« Je t’amène si tu veux, je vais te montrer la misère. » Guerrier a peut-être su avant moi ce qu’au fond je tentais de comprendre.Cela faisait 15 jours que j’avais pris l’habitude de venir tous les matins dans l’un des deux seuls lieux d’accueil de jour pour les personnes en difficulté à St Pierre de la Réunion, dans la « Boutique de Solidarité de St Pierre ». Sans savoir pour autant pourquoi cet endroit m’attirait vraiment. Je n’avais alors pas d’autre but que de rencontrer, d’écouter les gens qui venaient prendre un café, de m’imprégner de leurs histoires.
Jusqu’au jour où je me suis laissé embarquer par Guerrier, comme on se laisse emmener par un guide.C’est lui qui m’a fait rencontrer les personnes qui peuplent ces photographies, toutes ces vies invisibles devant lesquelles on passe en marchant vite, comme effrayés par des spectres.J’ai rencontré la vie de Guerrier et de toutes ces personnes comme on rencontre l’inconnu.

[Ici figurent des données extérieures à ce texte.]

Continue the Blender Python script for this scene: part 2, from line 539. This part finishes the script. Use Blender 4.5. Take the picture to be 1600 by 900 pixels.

En deux ans, je les ai vu changer – en bien parfois, mais souvent pour le pire. Les esprits et les corps ont souffert, ils se sont un peu détruits.
Cette série est le fruit de ces rencontres et la chronique impuissante de ces dégradations. C’est une porte entrouverte sur la rue, sur une réalité que nous croisons tous les jours, dont tout le monde se détourne, mais sur laquelle tout le monde a déjà prononcé son jugement. Personne ne veut savoir, personne ne veut comprendre et regarder ces vies laissées pour compte. Elles sont pourtant de plus en plus nombreuses à hanter les ruines, les friches et les zones d’ombre, à mesure que les inégalités explosent.